BURTT, THOMAS BROWNING (TOM), who died at Christchurch on May 24, 1988, aged 73, made only one New Zealand tour overseas but it was a triumph for him

15-Apr-1989
BURTT, THOMAS BROWNING (TOM), who died at Christchurch on May 24, 1988, aged 73, made only one New Zealand tour overseas but it was a triumph for him. In England in 1949, in a hot and dry summer when the pitches generally favoured the batsmen, his accurate slow left-arm bowling brought him 128 wickets at an average of 22.88 from 1,231 overs. The next-best harvest was 62 by Cresswell, whose 692 overs were also the most by any other tourist.
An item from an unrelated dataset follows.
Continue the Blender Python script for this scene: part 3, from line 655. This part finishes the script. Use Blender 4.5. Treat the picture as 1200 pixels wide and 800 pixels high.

Twice Burtt took eleven wickets in a match, and he took five or more wickets in an innings eleven times, including seven for 102 (eleven for 182 in the match) at Worcester in the second fixture of the tour. In the four drawn Tests he was the leading wicket-taker with seventeen at 33.41, including his best-ever Test return of six for 152 from 45 overs in sweltering heat at Manchester.
New Zealand's bowling in this series was not their strongest suit, but they played their hand cannily, bowling accurately and giving nothing away in the field. Burtt, stockily built and bustling in his style, served this stratagem admirably, conceding less than 3 runs an over, bowling a tight off-stump line to a packed off-side field. While specialising in a perfect length, he varied his flight skilfully to make batsmen think carefully before advancing down the wicket to him. Unusually, he imparted spin by flicking the ball with his second finger rather than his forefinger and he was also known to offer some wrist-spin - but "only when I'm pushed".
In his ten Test matches between 1946-47, against Hammond's Englishmen, and the South Africans of 1952-53 he took 33 wickets at 35.45; in 84 first-class matches from 1943-44, he took 408 wickets at 22.19, a New Zealand record until Richard Hadlee passed it. His best figures were eight for 35 for Canterbury against Otago at Dunedin in 1953-54. He also scored 1,644 runs, with 68 not out at Derby in 1949 his best, while in Tests he obtained 252 runs at 21.00, usually low in the order.
However, after reaching his highest score, 42, against England at Christchurch in 1950-51, he opened New Zealand's second innings in an emergency at Wellington and scored 31.He batted as he bowled, left-handed, and generally in a manner very much in keeping with his vast good humour. He certainly enjoyed taking 24 runs off Johnny Wardle in the last over he faced in first-class cricket, for Canterbury against MCC in 1954-55. In 1937 and 1938 he had represented New Zealand at hockey.